The review and restructuring of its continuities business will result in a $25-million writeoff in Scholastic's fourth quarter, as well as a $2.3-million charge in this fiscal year's first quarter, the company announced last week. The charge in the fourth quarter will be somewhat offset by an $8-million gain resulting from the termination of a sublease in New York City.

Scholastic said the $25-million charge, which it took in the fourth quarter ended May 31, primarily represented write-downs of inventory from discontinued operations and prepaid promotions costs, as well as small increases in bad debt expense and provisions for returns, and related severance. The $2.3-million charge reflects the elimination of about 20% of the total number of positions in the continuities division, cuts that were made earlier this summer.

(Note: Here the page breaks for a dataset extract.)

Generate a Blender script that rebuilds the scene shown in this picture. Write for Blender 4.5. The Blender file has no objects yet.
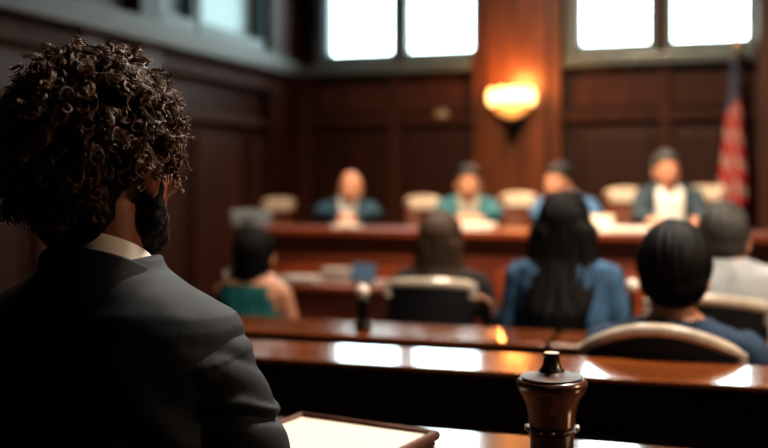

Scholastic chairman Dick Robinson said the publisher is "adjusting our business model to strengthen our relationship with our most productive customers." Although the new approach will reduce revenue, Robinson said the actions "will improve customer retention, profitability and cash flow in this strategically important business."

Also last week, Scholastic announced that it has named Kate Wilson group managing director of its U.K. subsidiary. Wilson, currently managing director of Macmillan Children's Books, will join Scholastic September 1. She succeeds Ian Ronald, who stepped down from the top spot at Scholastic U.K. earlier this year.